ONE MORE THING:GIVEN IT will be operating in a virtual world, Fantom is probably an appropriate name for the Dublin-based tech start-up that hopes to make its fortune from trading collectors' cards online.
Fantom this week closed a €490,000 seed funding round that values the business at €1.1 million. This was led by the AIB Seed Capital Fund and included Bloom Equity, Irish private investor Kevin Neary (former founder of GameStop Group here) and Enterprise Ireland. They’re good investors to have on board.
Fantom is taking the classic schoolyard trading game online. Aimed primarily at 10- to 12-year-old boys, it will offer decks of digital collectibles in music, sport, TV, fashion and film.

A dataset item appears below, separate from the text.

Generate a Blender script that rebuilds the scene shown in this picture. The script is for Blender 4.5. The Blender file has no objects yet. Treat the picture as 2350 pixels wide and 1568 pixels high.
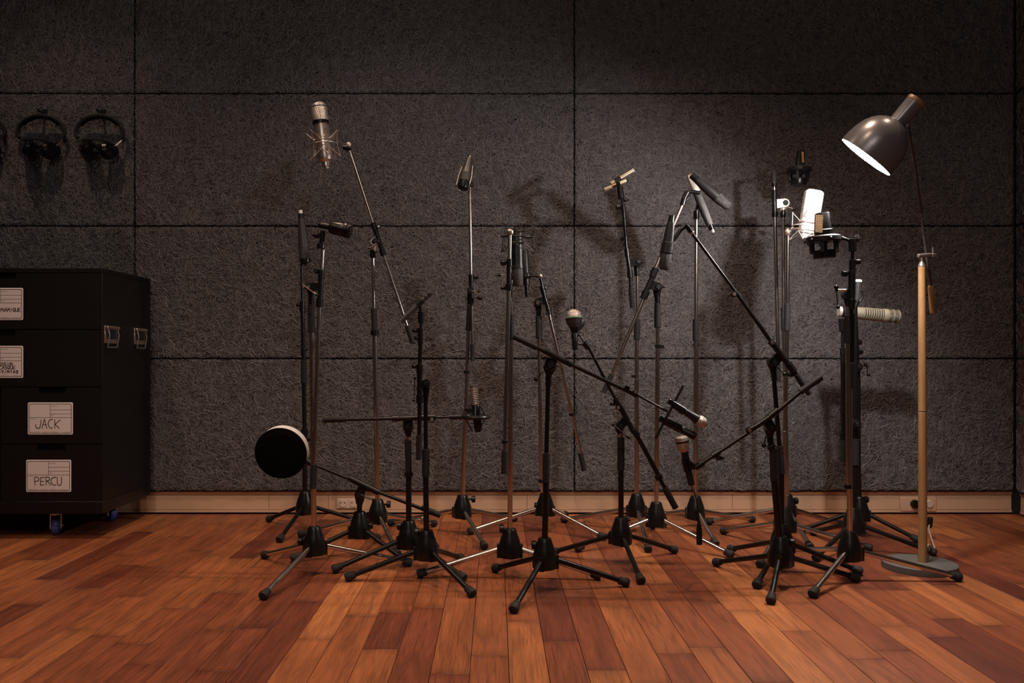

Its users will be able to buy, trade and win rewards through its website – or they can simply own the cards.
“We’re taking it online,” founder Paul Healy told me this week. “We’ve been building this out over the past nine months. It will be an interactive experience by making it a multimedia card with social media aspects.”
The site will launch in coming weeks and Healy hopes to take it to the US market next summer. “Revenues will be modest ,” Healy said. “We have to validate the market first, but I think this could be very successful.”
Fantom has already signed licensing deals with some wrestling groups and is in negotiations with Beano, that long-standing favourite of young lads. “We’ll make some cards harder to collect than others.”
Healy is a former technology journalist. He was also a co-founder of recruiter JobFinder, which was sold on to Stepstone. He had previously worked for Dermot Desmond at his e-learning company Intuition. “I didn’t have too many dealings with him but he gave me some good advice in 2006 when he told me not to buy property here.”